This is a substantial piece of writing with information many here would find interesting; putting it behind a buzzfeed list style headline does it a disservice. One step short of calling it "Six weird programming paradigms that will blow your mind".
I thought it was a tiny but deliberate master-stroke of tongue-in-cheek irony. Or maybe the author was really after that buzzfeed crowd ;) I any case, I bet I wasn't the only one who thought "well, HN is going downhill fast" first, and came out glad my prejudices were tested.
Just because Buzzfeed uses list style headlines and has vacuous content does not mean that list style headlines are an indicator of vacuous content. If you read this and you liked it, does the title really matter?
Exactly. Plus, while the content might be vacuous it's often quite entertaining and the editorial style is genius, in my opinion. I think writers can probably learn 41 things from Buzzfeed.

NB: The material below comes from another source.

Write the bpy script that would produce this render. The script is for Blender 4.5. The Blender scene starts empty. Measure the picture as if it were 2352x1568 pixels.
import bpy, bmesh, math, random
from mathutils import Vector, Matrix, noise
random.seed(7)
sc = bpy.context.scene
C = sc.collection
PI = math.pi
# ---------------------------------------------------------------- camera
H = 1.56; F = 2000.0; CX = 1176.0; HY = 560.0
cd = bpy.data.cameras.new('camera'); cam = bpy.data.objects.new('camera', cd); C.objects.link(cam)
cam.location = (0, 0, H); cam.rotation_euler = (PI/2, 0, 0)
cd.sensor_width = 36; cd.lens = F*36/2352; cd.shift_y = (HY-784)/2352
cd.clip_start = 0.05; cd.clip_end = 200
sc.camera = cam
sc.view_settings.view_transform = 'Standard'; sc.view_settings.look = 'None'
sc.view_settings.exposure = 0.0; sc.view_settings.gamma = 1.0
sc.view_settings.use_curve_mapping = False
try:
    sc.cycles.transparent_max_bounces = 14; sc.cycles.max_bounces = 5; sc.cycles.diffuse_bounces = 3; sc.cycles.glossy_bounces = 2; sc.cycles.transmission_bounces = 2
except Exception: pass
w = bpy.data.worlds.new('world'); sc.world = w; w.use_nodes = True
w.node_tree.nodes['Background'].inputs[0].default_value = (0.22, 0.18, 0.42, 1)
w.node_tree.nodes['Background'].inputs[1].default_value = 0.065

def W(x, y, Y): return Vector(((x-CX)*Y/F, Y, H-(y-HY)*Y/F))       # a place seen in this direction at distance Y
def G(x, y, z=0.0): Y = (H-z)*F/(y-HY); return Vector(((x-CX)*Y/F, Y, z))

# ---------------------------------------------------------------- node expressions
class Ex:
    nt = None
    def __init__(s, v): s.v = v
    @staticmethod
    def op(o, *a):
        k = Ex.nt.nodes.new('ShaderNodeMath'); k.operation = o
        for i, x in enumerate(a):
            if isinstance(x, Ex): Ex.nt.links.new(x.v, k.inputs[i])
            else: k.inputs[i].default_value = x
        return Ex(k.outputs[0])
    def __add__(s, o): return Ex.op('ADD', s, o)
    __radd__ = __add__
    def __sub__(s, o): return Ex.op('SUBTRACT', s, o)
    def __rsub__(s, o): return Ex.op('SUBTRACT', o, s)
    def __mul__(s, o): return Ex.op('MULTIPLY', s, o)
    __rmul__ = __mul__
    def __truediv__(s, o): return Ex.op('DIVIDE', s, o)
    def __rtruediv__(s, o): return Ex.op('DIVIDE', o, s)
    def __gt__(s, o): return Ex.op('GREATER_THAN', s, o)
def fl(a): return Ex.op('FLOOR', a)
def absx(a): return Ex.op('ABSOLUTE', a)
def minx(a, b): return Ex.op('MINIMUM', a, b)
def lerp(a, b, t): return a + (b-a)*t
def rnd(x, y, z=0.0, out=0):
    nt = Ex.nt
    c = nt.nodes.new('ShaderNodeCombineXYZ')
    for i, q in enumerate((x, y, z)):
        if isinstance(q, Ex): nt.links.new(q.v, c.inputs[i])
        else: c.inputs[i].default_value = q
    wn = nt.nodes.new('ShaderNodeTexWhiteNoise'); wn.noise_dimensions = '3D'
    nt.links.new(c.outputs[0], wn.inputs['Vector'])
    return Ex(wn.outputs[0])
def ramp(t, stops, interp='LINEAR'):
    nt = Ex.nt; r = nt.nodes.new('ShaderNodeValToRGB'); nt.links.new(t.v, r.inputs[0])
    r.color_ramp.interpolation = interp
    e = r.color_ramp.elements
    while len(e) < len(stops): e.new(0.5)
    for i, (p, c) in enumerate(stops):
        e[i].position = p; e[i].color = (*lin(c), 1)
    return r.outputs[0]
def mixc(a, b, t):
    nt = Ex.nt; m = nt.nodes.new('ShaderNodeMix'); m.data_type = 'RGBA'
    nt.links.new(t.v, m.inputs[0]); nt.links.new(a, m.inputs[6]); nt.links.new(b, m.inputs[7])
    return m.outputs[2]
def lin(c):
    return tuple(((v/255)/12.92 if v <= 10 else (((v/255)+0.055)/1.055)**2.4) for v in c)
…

Changing paradigms has to change the way you think about things, by definition. By the scientific definition of "paradigm", at least, but I think it's no less true for programming paradigms.
I think the idea is that we usually don't change paradigms. However, by broadening our perspective we can gain insights into our existing code. An example of a paradigm that won't change the way you think about code is a cyclic tag system. You might find it interesting to know about, but I doubt that knowledge would change the way you write code.
As a concrete example, learning pure functional programming gives me another perspective on the OO code I write; ie. that methods are functions where the first argument is the implicit "this" and the body of the function contains a top-level pattern-match on the class tag. This perspective has helped me avoid over-complicating my code at times.